By Christopher Piatt
Time Out Chicago


There are two rooms on the set of Mauritius; they sit on each side of a wall that rotates on a schmancy turntable: a grody stamp collector's shop up front and a cozy, boring living room in back. Theresa Rebeck's brisk, tidy, kinda dumb, really entertaining domestic caper places a classic Broadway-play archetype in each room.


In the seedy shop, a cranky, eccentric stamp expert and his penny-ante lunkhead assistant harass a distressed, raven-haired girl who comes into their dusty world hoping for an appraisal on some valuable stamps she's inherited. And just when you've decided you're watching Mamet unplugged, the set spins around, the girl comes home to her blond bitch sister, and the two spar in full-Proof dialogue about why the heroine nursed a parent to her deathbed while the hoity-toity one flew the coop. When hard-working bartender Rebeck lets the two formulas crash into each other through the dividing wall, the tart, bitter cocktail hits the spot.


This fair-shake examination of American entitlement and the social etiquette of hustlers is sometimes acted with more adrenalin than specificity. Director Snyder doesn't quite bring the slick, sick precision he did last year over at little Profiles Theatre to the black corporate satire Men of Tortuga.
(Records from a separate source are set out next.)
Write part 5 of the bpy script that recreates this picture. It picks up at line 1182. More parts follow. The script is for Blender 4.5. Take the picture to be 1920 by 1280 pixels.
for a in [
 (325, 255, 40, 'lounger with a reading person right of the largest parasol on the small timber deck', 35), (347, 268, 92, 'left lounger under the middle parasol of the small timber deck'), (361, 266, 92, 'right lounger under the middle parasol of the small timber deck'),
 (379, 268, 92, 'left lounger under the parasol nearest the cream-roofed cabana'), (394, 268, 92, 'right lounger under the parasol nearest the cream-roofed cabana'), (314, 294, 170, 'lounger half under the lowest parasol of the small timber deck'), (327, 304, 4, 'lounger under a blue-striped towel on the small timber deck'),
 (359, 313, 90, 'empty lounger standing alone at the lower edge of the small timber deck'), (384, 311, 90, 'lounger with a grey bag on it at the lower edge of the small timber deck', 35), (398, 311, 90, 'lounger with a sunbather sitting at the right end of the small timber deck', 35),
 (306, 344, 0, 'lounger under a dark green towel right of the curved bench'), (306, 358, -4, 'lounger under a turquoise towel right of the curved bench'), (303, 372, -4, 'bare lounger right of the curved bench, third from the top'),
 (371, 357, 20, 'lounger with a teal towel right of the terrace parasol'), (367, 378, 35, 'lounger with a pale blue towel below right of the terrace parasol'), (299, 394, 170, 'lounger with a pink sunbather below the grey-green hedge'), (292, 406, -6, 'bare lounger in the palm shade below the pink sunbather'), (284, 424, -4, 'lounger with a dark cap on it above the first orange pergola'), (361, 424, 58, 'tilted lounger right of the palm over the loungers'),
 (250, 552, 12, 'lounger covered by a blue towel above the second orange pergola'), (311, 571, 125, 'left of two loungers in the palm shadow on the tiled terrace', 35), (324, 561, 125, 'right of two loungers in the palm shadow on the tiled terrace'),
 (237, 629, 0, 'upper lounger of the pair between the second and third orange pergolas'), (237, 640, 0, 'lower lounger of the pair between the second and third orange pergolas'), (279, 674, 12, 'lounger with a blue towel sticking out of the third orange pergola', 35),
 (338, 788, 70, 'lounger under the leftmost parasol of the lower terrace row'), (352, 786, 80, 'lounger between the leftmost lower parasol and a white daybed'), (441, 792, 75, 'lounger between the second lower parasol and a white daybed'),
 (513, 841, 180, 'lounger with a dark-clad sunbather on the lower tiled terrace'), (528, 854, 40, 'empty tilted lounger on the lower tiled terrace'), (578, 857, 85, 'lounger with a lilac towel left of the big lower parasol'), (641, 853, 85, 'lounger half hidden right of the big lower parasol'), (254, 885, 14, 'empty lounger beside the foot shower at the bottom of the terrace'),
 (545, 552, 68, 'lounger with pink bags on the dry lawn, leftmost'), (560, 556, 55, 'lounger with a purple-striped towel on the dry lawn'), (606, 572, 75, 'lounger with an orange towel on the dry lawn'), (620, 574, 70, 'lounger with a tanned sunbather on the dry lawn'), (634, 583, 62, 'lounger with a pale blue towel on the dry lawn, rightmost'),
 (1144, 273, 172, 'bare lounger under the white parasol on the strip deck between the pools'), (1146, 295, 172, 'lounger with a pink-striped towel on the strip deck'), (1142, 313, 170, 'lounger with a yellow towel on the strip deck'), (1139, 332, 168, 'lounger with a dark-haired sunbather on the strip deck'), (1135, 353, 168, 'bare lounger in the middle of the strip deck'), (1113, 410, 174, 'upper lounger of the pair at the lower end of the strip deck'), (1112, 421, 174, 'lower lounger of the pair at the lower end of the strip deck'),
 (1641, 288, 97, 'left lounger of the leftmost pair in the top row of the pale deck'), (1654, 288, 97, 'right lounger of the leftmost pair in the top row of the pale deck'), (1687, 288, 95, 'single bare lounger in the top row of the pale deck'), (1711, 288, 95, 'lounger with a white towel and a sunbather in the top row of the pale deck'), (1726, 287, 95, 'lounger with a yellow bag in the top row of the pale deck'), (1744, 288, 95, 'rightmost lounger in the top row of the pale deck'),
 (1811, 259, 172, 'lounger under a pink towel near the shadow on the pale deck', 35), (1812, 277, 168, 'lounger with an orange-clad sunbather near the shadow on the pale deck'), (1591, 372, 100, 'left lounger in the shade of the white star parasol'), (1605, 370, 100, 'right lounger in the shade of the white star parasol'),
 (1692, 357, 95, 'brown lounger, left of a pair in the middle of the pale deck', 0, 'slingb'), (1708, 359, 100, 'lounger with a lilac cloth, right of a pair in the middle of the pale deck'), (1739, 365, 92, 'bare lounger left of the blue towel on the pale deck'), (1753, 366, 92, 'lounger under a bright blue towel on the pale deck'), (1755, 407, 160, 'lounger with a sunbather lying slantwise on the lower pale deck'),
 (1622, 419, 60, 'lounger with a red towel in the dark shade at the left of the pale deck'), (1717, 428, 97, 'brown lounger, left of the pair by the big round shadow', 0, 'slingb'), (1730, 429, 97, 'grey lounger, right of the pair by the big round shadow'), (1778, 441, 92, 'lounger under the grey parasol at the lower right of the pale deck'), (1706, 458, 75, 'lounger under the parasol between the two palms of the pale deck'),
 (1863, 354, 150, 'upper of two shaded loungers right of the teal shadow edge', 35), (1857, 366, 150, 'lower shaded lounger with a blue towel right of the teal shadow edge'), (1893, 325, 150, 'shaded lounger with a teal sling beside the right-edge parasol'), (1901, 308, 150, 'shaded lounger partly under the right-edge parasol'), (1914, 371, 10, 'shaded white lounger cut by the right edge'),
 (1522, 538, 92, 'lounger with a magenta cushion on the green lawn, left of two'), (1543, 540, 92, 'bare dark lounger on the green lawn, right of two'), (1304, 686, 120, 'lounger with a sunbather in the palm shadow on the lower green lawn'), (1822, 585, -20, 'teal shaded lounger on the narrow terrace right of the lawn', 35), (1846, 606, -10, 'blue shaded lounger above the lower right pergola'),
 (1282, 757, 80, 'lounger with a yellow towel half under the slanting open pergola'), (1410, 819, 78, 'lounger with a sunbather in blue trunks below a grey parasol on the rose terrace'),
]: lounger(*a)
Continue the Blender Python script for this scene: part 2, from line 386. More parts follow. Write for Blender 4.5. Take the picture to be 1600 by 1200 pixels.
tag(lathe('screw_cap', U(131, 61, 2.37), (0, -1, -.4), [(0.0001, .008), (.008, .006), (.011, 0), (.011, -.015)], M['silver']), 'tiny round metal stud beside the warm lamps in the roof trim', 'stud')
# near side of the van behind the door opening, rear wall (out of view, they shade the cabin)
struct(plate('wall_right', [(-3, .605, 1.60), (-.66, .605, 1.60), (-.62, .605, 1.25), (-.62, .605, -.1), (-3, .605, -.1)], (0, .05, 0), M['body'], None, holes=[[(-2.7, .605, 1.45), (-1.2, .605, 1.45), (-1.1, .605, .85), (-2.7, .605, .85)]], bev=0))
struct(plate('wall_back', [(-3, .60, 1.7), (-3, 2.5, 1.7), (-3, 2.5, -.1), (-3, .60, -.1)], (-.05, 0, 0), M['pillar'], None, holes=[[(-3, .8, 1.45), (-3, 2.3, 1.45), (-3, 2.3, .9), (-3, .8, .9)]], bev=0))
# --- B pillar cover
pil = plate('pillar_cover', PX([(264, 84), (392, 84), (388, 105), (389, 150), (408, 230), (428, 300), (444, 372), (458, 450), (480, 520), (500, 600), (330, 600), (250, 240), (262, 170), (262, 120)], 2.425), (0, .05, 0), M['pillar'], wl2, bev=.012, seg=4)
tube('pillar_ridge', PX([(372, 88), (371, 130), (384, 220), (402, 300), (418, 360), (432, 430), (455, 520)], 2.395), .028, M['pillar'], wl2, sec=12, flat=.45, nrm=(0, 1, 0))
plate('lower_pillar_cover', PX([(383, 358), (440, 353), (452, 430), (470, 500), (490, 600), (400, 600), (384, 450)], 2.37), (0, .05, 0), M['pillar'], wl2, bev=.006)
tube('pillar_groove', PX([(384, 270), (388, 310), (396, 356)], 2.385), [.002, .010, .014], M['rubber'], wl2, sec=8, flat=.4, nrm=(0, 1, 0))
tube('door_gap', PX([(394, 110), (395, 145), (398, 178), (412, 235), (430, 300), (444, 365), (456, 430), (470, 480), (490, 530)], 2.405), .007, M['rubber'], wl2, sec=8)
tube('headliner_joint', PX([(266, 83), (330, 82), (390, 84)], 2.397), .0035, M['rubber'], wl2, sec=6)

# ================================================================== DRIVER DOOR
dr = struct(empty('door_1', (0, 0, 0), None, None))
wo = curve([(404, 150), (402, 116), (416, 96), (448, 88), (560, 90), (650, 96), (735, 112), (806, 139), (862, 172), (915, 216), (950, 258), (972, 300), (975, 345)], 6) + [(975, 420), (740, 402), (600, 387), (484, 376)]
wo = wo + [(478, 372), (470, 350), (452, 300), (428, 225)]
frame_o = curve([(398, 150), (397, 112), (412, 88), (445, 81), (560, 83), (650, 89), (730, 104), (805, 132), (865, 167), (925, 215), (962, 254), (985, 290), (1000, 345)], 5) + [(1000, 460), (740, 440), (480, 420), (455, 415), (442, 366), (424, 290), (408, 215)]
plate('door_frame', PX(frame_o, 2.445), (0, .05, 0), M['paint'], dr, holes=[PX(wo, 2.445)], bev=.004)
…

In particular, the complicated, frequently impeccable Baker, stepping far out of his comfort zone into a broad caricature role, takes at least half the evening to disappear completely into the part of an oily, pin-striped tiger shark. But he finds his buffed-wing-tip footing in a kinky negotiation scene to fine effect.


Though leathery veteran Houston commands as the cruel and shabby give-a-fuck libertarian stamp savant, Mauritius is Adams's property. It's exciting to see this storefront artist's first principal role in a pimp mainstream project. But more important, it's also mild civic justice that even with three on-the-make male pricks on stage, her survivor character is the one who gets to bleed from the mouth, tear apart an entire apartment and defend herself from assailants with a lighter. You could probably watch it twice without getting bored.